South African President Cyril Ramaphosa has been cleared of any wrongdoing in the Phala Phala farm saga after a year-long investigation by the office of the Public Protector.
Acting Public Protector Kholeka Gcaleka released her report where she found that Ramaphosa had not breached the Executive Code of Ethics on the Phala Phala saga.
She said there was also no conflict between the president and his private interest on the farm.
The complaint was lodged last year June by opposition parties after it emerged that $582 000 was stolen from Ramaphosa’s farm in Limpopo.
Gcaleka also found that Ramaphosa was not involved in the sale of buffalo to a Sudanese businessman, who is based in Dubai.
Gcaleka released her report into Phala Phala on Friday.
She found that there was no basis to conclude that Ramaphosa had breached the Ethics Code.
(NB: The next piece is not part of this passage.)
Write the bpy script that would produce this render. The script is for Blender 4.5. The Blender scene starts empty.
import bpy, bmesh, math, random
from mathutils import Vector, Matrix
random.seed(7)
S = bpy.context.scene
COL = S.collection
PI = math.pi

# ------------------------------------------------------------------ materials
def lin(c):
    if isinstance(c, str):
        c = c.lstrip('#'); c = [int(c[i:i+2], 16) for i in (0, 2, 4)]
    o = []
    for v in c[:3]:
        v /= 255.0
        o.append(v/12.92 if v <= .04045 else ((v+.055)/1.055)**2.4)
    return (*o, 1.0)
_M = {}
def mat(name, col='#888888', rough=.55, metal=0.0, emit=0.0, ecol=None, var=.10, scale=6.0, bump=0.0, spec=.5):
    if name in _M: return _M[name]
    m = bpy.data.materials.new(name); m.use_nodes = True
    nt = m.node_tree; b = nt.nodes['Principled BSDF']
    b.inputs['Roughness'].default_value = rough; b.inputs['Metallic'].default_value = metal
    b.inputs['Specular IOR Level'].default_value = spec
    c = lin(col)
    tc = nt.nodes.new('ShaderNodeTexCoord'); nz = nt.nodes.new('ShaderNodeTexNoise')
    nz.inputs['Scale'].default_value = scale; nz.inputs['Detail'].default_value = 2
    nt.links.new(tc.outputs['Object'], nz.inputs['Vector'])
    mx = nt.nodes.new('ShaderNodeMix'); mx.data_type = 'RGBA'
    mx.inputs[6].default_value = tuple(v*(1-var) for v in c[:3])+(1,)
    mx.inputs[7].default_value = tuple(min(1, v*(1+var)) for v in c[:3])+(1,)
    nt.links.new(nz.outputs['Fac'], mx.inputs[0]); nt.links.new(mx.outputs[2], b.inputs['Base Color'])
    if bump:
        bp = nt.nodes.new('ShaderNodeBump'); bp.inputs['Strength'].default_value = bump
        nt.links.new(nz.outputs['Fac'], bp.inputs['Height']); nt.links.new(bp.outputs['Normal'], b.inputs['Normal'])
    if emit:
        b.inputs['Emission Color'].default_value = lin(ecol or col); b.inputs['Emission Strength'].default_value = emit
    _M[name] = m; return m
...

“Therefore, the evidence does not support the allegations that the president’s financial interest in game or cattle farming at Phala Phala farm exposes him to any situation involving the risk of a conflict between his official responsibilities and his private interests.
“Accordingly, the allegation that the president improperly and in violation of the provisions of the executive code exposed him to any risk of a conflict between his constitutional duties and obligations and his private interests arising or affected by his paid work at Phala Phala farm is not substantiated,” said Gcaleka.